Provided material:

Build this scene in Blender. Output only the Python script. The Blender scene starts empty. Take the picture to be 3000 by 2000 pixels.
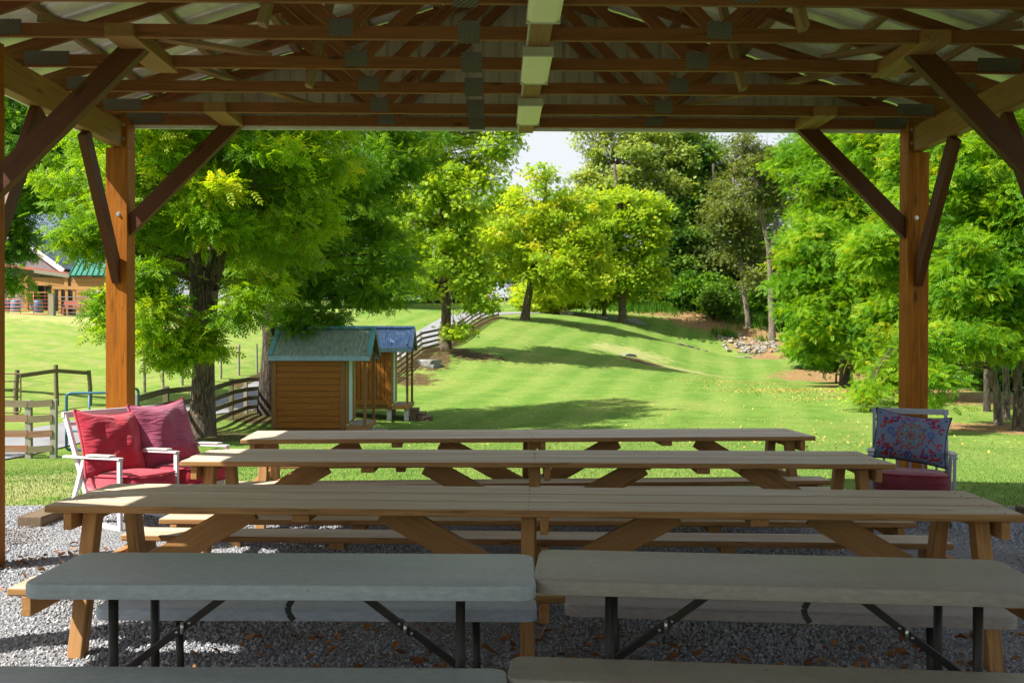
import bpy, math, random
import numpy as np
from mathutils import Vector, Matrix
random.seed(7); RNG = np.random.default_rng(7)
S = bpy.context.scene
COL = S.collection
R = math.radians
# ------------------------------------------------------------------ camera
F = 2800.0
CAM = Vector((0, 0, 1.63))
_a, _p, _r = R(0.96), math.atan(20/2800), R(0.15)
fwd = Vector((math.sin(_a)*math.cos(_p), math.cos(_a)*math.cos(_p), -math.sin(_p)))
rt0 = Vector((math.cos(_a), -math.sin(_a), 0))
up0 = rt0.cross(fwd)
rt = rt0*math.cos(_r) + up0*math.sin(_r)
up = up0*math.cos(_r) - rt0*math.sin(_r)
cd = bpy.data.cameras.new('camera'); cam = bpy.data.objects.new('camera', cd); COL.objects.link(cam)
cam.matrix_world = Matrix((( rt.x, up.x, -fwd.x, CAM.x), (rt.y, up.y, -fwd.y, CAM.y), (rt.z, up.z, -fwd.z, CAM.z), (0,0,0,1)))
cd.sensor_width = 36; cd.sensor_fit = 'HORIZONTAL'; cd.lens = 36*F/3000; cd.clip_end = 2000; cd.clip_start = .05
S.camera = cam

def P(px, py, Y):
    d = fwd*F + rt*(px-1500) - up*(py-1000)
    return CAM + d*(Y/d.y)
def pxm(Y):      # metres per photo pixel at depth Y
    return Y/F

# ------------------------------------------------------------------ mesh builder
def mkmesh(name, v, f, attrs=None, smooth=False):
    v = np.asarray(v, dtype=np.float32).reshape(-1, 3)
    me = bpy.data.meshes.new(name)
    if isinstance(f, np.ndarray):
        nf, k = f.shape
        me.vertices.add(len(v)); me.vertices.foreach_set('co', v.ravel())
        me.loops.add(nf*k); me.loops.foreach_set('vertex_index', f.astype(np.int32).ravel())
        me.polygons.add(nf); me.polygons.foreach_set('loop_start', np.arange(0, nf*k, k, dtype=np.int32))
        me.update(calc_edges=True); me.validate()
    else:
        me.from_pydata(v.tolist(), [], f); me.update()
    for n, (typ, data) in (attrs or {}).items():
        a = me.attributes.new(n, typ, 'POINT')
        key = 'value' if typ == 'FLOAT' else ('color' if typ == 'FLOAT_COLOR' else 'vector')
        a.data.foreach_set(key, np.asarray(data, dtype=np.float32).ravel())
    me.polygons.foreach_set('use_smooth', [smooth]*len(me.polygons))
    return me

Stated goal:
Copy out all the data without changing anything, and drop the pictures.

Answer below:
Build this scene in Blender. Output only the Python script. The Blender scene starts empty. Take the picture to be 3000 by 2000 pixels.
import bpy, math, random
import numpy as np
from mathutils import Vector, Matrix
random.seed(7); RNG = np.random.default_rng(7)
S = bpy.context.scene
COL = S.collection
R = math.radians
# ------------------------------------------------------------------ camera
F = 2800.0
CAM = Vector((0, 0, 1.63))
_a, _p, _r = R(0.96), math.atan(20/2800), R(0.15)
fwd = Vector((math.sin(_a)*math.cos(_p), math.cos(_a)*math.cos(_p), -math.sin(_p)))
rt0 = Vector((math.cos(_a), -math.sin(_a), 0))
up0 = rt0.cross(fwd)
rt = rt0*math.cos(_r) + up0*math.sin(_r)
up = up0*math.cos(_r) - rt0*math.sin(_r)
cd = bpy.data.cameras.new('camera'); cam = bpy.data.objects.new('camera', cd); COL.objects.link(cam)
cam.matrix_world = Matrix((( rt.x, up.x, -fwd.x, CAM.x), (rt.y, up.y, -fwd.y, CAM.y), (rt.z, up.z, -fwd.z, CAM.z), (0,0,0,1)))
cd.sensor_width = 36; cd.sensor_fit = 'HORIZONTAL'; cd.lens = 36*F/3000; cd.clip_end = 2000; cd.clip_start = .05
S.camera = cam

def P(px, py, Y):
    d = fwd*F + rt*(px-1500) - up*(py-1000)
    return CAM + d*(Y/d.y)
def pxm(Y):      # metres per photo pixel at depth Y
    return Y/F

# ------------------------------------------------------------------ mesh builder
def mkmesh(name, v, f, attrs=None, smooth=False):
    v = np.asarray(v, dtype=np.float32).reshape(-1, 3)
    me = bpy.data.meshes.new(name)
    if isinstance(f, np.ndarray):
        nf, k = f.shape
        me.vertices.add(len(v)); me.vertices.foreach_set('co', v.ravel())
        me.loops.add(nf*k); me.loops.foreach_set('vertex_index', f.astype(np.int32).ravel())
        me.polygons.add(nf); me.polygons.foreach_set('loop_start', np.arange(0, nf*k, k, dtype=np.int32))
        me.update(calc_edges=True); me.validate()
    else:
        me.from_pydata(v.tolist(), [], f); me.update()
    for n, (typ, data) in (attrs or {}).items():
        a = me.attributes.new(n, typ, 'POINT')
        key = 'value' if typ == 'FLOAT' else ('color' if typ == 'FLOAT_COLOR' else 'vector')
        a.data.foreach_set(key, np.asarray(data, dtype=np.float32).ravel())
    me.polygons.foreach_set('use_smooth', [smooth]*len(me.polygons))
    return me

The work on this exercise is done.